The cumulative interest rate cut of 1,25% since the cycle started is saving a typical new car buyer around R257 per month.

“The sweet spot of the new vehicle market is a price point of R370 000 according to WesBank’s book,” says Gaoaketse. “More critically, the interest saving over the loan period could be over R18,500, which shows the impact lower rates have on stimulating the market and aiding affordability.”

That low-inflation economy, allowing interest rate cuts, is also relieving household budgets in other areas and providing more disposable income. “All these factors combined are assisting consumers and businesses to access finance,” says Gaoaketse. “Unprecedented levels of demand as measured by the rate of applications is driving sales and is proof of the level of confidence in the market.”

Application volumes at WesBank are more than 20% higher than they were a year ago. And volumes are being driven in the consumer space. With rental and government sales down 6,7% in July, sales done off dealer showroom floors increased 20,3%.

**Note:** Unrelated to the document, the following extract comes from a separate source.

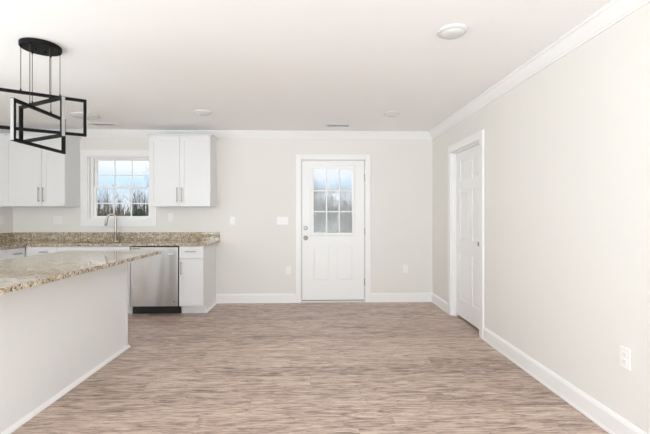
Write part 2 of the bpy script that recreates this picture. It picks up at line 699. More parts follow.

The market was once again driven by passenger cars, the segment up 20,1% to 36,248 units. Dealer sales (29 319 units) made up 80,9% of that volume. Light Commercial Vehicle sales increased 6,9% to 12 356 units. In tangible terms, the market sold 6 931 more vehicles than it did in July 2024.

Year-to-date sales continue in double-digit growth territory, registering 330 274 new vehicles this year, which is 13,9% up on the first seven months of last year.

“While the new vehicle market remains buoyant, consumers should remain vigilant with existing and future indebtedness,” says Gaoaketse. “Savings on existing debt will provide relief elsewhere in household budgets but may best be spent reducing overall levels of debt in the longer term.”